El paradigma punitivo de la conflictividad social consigue entonces tres propósitos: primero, encubrir a quienes detentan el poder efectivo, las causas reales de la opresión existente. En segundo lugar imponer silencio sobre la sensibilidad, la percepción, la competencia colectiva para comprender lo que sucede y tomar parte activa en ello. En tercer lugar establecer una forma de controlar la violencia social que se podría enfrentar a los poderosos: la canalizan hacia un destino controlado y circunscripto para que “pague” por los crímenes de los que ellos son responsables, y es así, entonces, como nunca se sabe quiénes son los responsables. Se alimenta un ciclo que reproduce sin fin el apetito por el castigo sin satisfacerlo nunca, porque es esta la propia dinámica que reproduce lo que se alega combatir.
Al respecto es interesante la siguiente inferencia: cuando las derechas acusan a un gobierno popular de establecer o incrementar la conflictividad de la que ellas son responsables, lo acusan en tanto el gobierno popular, en lugar de actuar de la forma que hemos descrito, denuncia el conflicto mismo, no a los culpables, establece las acciones necesarias para favorecer la justicia efectiva en aquello que beneficie a sus destinatarios, no formula acusaciones contra nombres propios a los que persigue para dejar todo como estaba. Y es por ello que necesitan victimizarse, para asimilar a ese gobierno popular a la dinámica que les es propia a ellos: silenciar la relatoría de la conflictividad social y sustituirla por la reducción al ícono cadavérico que les permitirá una y otra vez inducir la violencia contra su víctima propiciatoria llamada “culpable”.
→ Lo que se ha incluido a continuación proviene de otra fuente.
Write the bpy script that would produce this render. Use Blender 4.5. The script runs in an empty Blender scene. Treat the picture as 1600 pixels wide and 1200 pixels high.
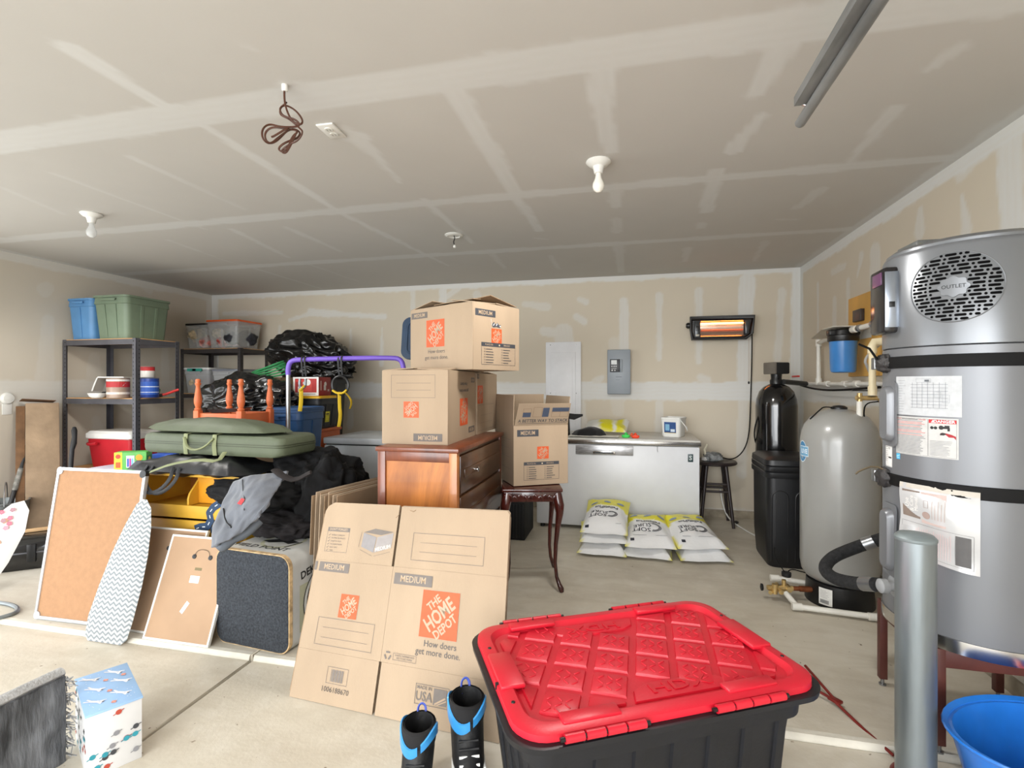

Necesitamos mantenernos despiertos, escuchar, alertarnos cuando en lugar de contársenos una historia se nos muestra un muerto y se nos urge con el linchamiento, sea legal o ilegal. Algo de lo que nos pasa y se encuentra entre lo peor que nos puede pasar es que estas modalidades de la derecha (¿hace falta agregar que además es mediática?) hayan sido desde hace demasiado tiempo asimiladas por quienes proceden y se identifican con ciertas izquierdas, aun si fueran progresistas o populares.